Großartige Idee, oder? Wie wäre es, man würde CDs veröffentlichen mit den Tönen eines Kuhstalls am frühen Nachmittag? Reine Landlust: Wiederkäuen, Strullen, das Klatschen von Kuhfladen, ab und zu ein leises Muh. Oder man legt zum Einschlafen »Angela Merkel beim Regieren« ein: kratzendes Abzeichnen von Gesetzen, ein geflüstertes Telefonat mit Hollande, das leise Klirren einer Kaffeetasse, dann der über Handytasten huschende Daumen, ein der FDP gewidmeter Seufzer. Was könnte entspannender sein als eine halbe Stunde »Helmut Schmidt raucht«? Was inspirierender als »Peter Handke beim Verfassen eines Absatzes von Mein Jahr in der Niemandsbucht«? Welch ein Hit wären »Bahnchef Grubes erste gedankliche Zweifel an Stuttgart 21«! So sanfte, kaum hörbare Grübelgeräusche.

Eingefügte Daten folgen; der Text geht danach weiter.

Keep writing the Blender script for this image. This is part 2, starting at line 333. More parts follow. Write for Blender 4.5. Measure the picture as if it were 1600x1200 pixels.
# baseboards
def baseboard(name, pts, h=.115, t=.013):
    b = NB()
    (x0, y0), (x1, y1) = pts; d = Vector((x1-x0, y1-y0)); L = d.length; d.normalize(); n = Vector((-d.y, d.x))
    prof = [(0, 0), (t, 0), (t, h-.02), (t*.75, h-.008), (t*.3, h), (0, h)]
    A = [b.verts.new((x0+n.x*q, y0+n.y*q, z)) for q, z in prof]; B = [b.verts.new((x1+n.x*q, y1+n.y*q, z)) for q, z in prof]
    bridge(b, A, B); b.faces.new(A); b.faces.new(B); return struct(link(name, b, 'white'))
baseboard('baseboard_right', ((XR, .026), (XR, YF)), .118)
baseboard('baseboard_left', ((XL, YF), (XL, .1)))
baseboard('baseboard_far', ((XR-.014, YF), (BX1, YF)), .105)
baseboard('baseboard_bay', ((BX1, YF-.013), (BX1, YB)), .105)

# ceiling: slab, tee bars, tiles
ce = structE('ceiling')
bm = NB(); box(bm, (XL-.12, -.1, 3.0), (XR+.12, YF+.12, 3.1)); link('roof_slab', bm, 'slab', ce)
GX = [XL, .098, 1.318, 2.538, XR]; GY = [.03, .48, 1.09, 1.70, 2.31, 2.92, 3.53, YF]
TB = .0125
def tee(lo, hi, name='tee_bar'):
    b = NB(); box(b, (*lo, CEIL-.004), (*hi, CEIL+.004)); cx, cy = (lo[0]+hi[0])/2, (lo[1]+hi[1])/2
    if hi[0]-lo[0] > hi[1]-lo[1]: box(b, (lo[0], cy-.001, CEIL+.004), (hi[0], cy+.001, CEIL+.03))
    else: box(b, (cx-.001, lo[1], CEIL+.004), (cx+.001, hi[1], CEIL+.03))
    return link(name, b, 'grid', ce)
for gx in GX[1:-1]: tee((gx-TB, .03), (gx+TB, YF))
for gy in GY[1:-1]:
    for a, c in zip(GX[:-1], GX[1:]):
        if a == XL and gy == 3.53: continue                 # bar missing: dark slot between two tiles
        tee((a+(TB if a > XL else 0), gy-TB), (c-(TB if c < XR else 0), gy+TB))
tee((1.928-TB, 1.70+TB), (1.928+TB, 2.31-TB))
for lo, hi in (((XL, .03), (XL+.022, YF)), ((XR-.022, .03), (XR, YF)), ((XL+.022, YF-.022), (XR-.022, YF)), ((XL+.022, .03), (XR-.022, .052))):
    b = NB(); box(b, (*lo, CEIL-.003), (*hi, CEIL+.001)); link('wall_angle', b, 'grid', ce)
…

Können nicht manche Männer auf Dienstreisen in Hotels schlecht schlafen, einsam, fern von ihrer geliebten Frau? Da wäre es schön, sie hätten eine CD mit dem regelmäßig-vertrauten Atmen der Schlummernden.
Und hörst du, Leser, jetzt gerade das kaum vernehmbare »Plopp« im Hintergrund? Das ist das Ende dieses Textes.